1999-01-05

The beta website hasn't been progressing as planned since the arrival of the BeOS] (http://web.archive.org/web/19990125090610/http://www.be.com/). Umm, here, I created a whole page dedicated to acheiving a [State of Be. Make sure you are sitting down before reading this, or strap yourself in even if you are sitting:

I wiped linux off the system, and gave it all to Be.

I've been using Redhat since the 2.1 days (1994) when linux was just some silly set of CDs in the back of a magazine or at your local Software, Etc. New year, new OS, what can I say. The shell is POSIX compliant, so most of my bash scripts work out of the box, some with slight mods. Pimptastic.

Ars-techinca has a cool review of the new SGI Visual Workstations. What's even cooler, regardless of everything else cool in the land of coolness? The fact that SGI used its engineering prowess to build a kick-ass, take no prisoners, women and children running n' screaming workstation for NT. All of these other workstations on the market are clones of each other, using the same chips, same video boards, etc. Just because it has 2 processors doesn't make it a workstation, just a good BeBox. True, this means that you're a slave to SGI for Service Pack updates and such, however with IRIX, you're more likely to see a patch CD than the Publisher's Clearinghouse Sweepstakes in the mail. My guess is that they'll continue this trend, at least so their CD distribution partners can continue to afford their kid's Bentley's. SGI is run by performance phreaks, the kind of people who will reprogram their car computer to eek out 0.000005% more performance, because that is more than they started with. The OSes are solid, fast, and just rock all around. The problem is the whole proprietary thing. SGI doesn't use a BIOS, they use their own custom PROM boot sequence. What are the chances Intel, Compaq, HP, etc could sell any PCs without any ISA, PCI32, or AGP1x slots this year? Slim to none, I'd say. (For those that don't get it, ISA should just be killed, PCI32 is replaced by 64-bit PCI, and AGP 1x is replaced by AGP 2x or 4x.) So SGI takes chances, but makes awesome technology, I may buy one on principal. Give it time, linux will run on it. Maybe Be as well.

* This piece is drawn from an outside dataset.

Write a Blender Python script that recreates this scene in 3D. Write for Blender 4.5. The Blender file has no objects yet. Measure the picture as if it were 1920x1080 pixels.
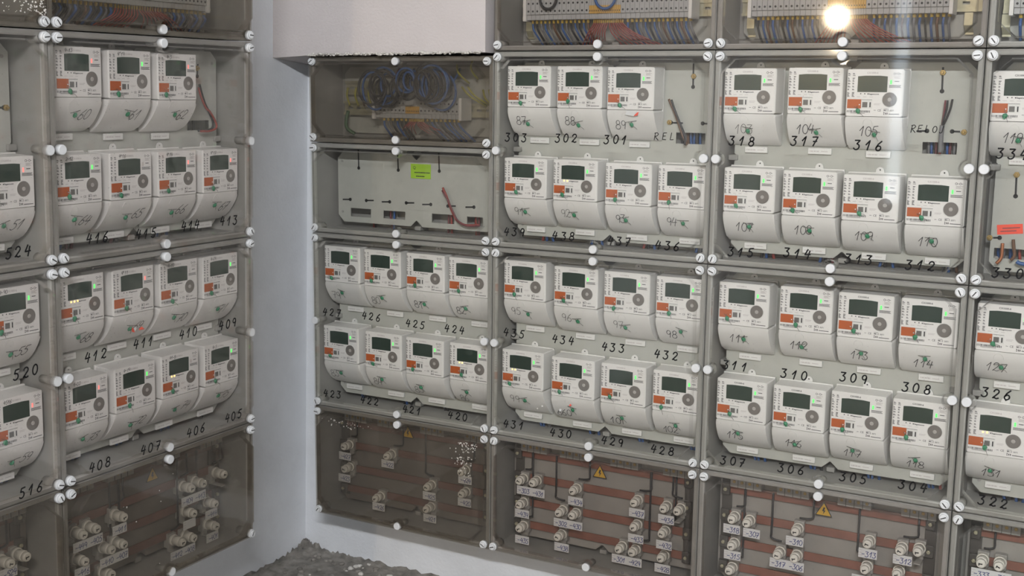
import bpy, bmesh, math, random
from mathutils import Matrix, Vector
random.seed(7)
S = bpy.context.scene
COL = S.collection

# ------------------------------------------------------------------ camera
F_PX = 2251.72
CAM = Vector((1.40778, -2.46495, -0.09119))
CAM_ROT = (1.407488, -0.011136, 0.500437)
cd = bpy.data.cameras.new('camera'); cam = bpy.data.objects.new('camera', cd); COL.objects.link(cam)
cd.sensor_width = 36; cd.lens = F_PX / 1920 * 36; cd.clip_start = 0.02
cam.location = CAM; cam.rotation_euler = CAM_ROT
S.camera = cam
# ------------------------------------------------------------------ world, light, exposure
S.view_settings.view_transform = 'Standard'; S.view_settings.look = 'None'
S.view_settings.exposure = 0.0; S.view_settings.gamma = 1.0; S.view_settings.use_curve_mapping = False
S.cycles.max_bounces = 8; S.cycles.transparent_max_bounces = 32
S.cycles.diffuse_bounces = 3; S.cycles.glossy_bounces = 3
S.cycles.sample_clamp_indirect = 3.0
w = bpy.data.worlds.new('world'); S.world = w; w.use_nodes = True
bg = w.node_tree.nodes['Background']; bg.inputs[0].default_value = (0.93, 0.96, 1.0, 1); bg.inputs[1].default_value = 0.16
BULB_STRENGTH = 1550.0
DAY_STRENGTH = 5.5
LAMP_POS = (1.95, -3.65, 1.30); TUBE_STRENGTH = 1150.0

# ------------------------------------------------------------------ frames: (u along wall, v up, n out of the wall), n = 0 on the covers
class Frame:
    def __init__(s, O, u, v, n): s.O, s.u, s.v, s.n = Vector(O), Vector(u).normalized(), Vector(v).normalized(), Vector(n).normalized()
    def p(s, a, b, c): return s.O + a*s.u + b*s.v + c*s.n
    def mat(s, a, b, c):
        P = s.p(a, b, c)
        return Matrix(((s.u.x, s.v.x, s.n.x, P.x), (s.u.y, s.v.y, s.n.y, P.y), (s.u.z, s.v.z, s.n.z, P.z), (0, 0, 0, 1)))
    def at(s, x, y, n):      # where a sight line meets the plane at depth n of this wall
        d = CR @ Vector(((x-960)/F_PX, (540-y)/F_PX, -1.0))
        t = (n - (CAM - s.O).dot(s.n)) / d.dot(s.n)
        q = CAM + t*d - s.O
        return q.dot(s.u), q.dot(s.v)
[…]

You know those virtual reality cockpits (the ones you have to slide into, buckle up, and learn to fly them)? They run on SGI/IRIX boxes.

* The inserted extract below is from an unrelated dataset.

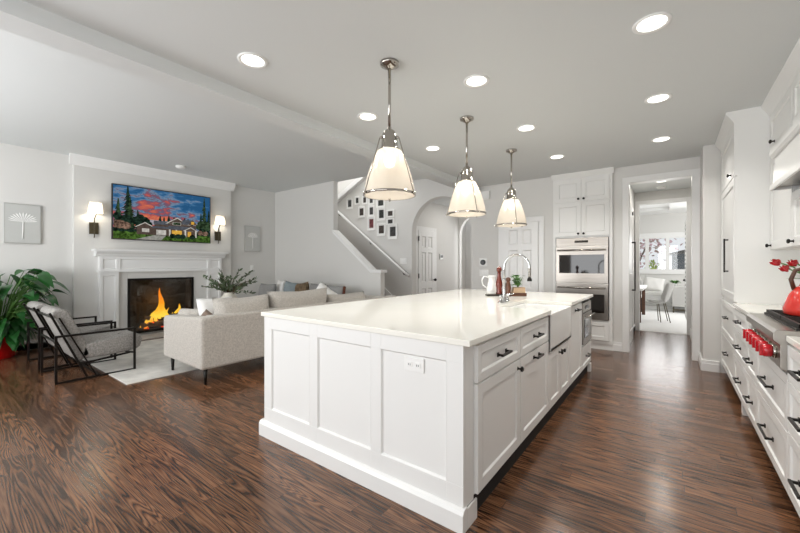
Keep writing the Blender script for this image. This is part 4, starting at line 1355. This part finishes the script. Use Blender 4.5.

Oh, and check out the Quake FPS stat, 50+ with OpenGL emulation, not even native OpenGL drivers. This is like emulating the MacOS in Windows, imagine how slow it would be, as you have to fake an entire Mac environment in software in another OS. If the machine can crank out 50+ fps (frames per second) in emulation, can you say triple digits in full hardware support? Can you say multiple monitors doing that simultaneously? Play Unreal and Quake at the same time, same box, both in the 100's of fps? Mmm, brain melt.